> SHORT EXERCISE
What follows is a listing to be transcribed exactly.

───

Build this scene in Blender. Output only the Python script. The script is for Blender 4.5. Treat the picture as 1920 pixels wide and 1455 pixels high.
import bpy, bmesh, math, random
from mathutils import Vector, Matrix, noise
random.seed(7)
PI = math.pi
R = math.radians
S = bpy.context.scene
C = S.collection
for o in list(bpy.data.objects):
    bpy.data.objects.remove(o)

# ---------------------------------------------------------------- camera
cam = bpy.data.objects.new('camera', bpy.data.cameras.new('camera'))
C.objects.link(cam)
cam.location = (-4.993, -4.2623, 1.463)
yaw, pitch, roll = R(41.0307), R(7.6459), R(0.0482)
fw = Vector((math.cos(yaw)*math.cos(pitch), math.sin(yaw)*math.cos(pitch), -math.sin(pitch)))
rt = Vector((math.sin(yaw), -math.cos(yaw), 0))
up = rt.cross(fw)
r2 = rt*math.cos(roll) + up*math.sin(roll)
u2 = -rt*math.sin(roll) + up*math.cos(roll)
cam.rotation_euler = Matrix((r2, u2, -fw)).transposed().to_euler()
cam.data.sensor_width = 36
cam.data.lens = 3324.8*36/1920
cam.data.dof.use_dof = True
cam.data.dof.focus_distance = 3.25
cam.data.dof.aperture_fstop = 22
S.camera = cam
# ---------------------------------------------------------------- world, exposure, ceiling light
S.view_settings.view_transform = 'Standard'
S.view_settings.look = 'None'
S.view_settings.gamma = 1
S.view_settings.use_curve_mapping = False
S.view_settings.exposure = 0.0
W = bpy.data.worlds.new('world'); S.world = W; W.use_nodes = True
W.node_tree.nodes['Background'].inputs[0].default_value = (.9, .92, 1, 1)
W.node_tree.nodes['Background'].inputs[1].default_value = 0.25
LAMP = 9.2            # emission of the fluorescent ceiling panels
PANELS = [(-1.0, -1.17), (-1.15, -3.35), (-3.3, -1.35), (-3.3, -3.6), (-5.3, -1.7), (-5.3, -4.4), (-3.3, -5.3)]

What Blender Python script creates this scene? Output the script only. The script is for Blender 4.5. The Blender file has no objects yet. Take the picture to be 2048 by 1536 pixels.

───

> CORRECT OUTPUT
Build this scene in Blender. Output only the Python script. The script is for Blender 4.5. Treat the picture as 1920 pixels wide and 1455 pixels high.
import bpy, bmesh, math, random
from mathutils import Vector, Matrix, noise
random.seed(7)
PI = math.pi
R = math.radians
S = bpy.context.scene
C = S.collection
for o in list(bpy.data.objects):
    bpy.data.objects.remove(o)

# ---------------------------------------------------------------- camera
cam = bpy.data.objects.new('camera', bpy.data.cameras.new('camera'))
C.objects.link(cam)
cam.location = (-4.993, -4.2623, 1.463)
yaw, pitch, roll = R(41.0307), R(7.6459), R(0.0482)
fw = Vector((math.cos(yaw)*math.cos(pitch), math.sin(yaw)*math.cos(pitch), -math.sin(pitch)))
rt = Vector((math.sin(yaw), -math.cos(yaw), 0))
up = rt.cross(fw)
r2 = rt*math.cos(roll) + up*math.sin(roll)
u2 = -rt*math.sin(roll) + up*math.cos(roll)
cam.rotation_euler = Matrix((r2, u2, -fw)).transposed().to_euler()
cam.data.sensor_width = 36
cam.data.lens = 3324.8*36/1920
cam.data.dof.use_dof = True
cam.data.dof.focus_distance = 3.25
cam.data.dof.aperture_fstop = 22
S.camera = cam
# ---------------------------------------------------------------- world, exposure, ceiling light
S.view_settings.view_transform = 'Standard'
S.view_settings.look = 'None'
S.view_settings.gamma = 1
S.view_settings.use_curve_mapping = False
S.view_settings.exposure = 0.0
W = bpy.data.worlds.new('world'); S.world = W; W.use_nodes = True
W.node_tree.nodes['Background'].inputs[0].default_value = (.9, .92, 1, 1)
W.node_tree.nodes['Background'].inputs[1].default_value = 0.25
LAMP = 9.2            # emission of the fluorescent ceiling panels
PANELS = [(-1.0, -1.17), (-1.15, -3.35), (-3.3, -1.35), (-3.3, -3.6), (-5.3, -1.7), (-5.3, -4.4), (-3.3, -5.3)]

What Blender Python script creates this scene? Output the script only. The script is for Blender 4.5. The Blender file has no objects yet. Take the picture to be 2048 by 1536 pixels.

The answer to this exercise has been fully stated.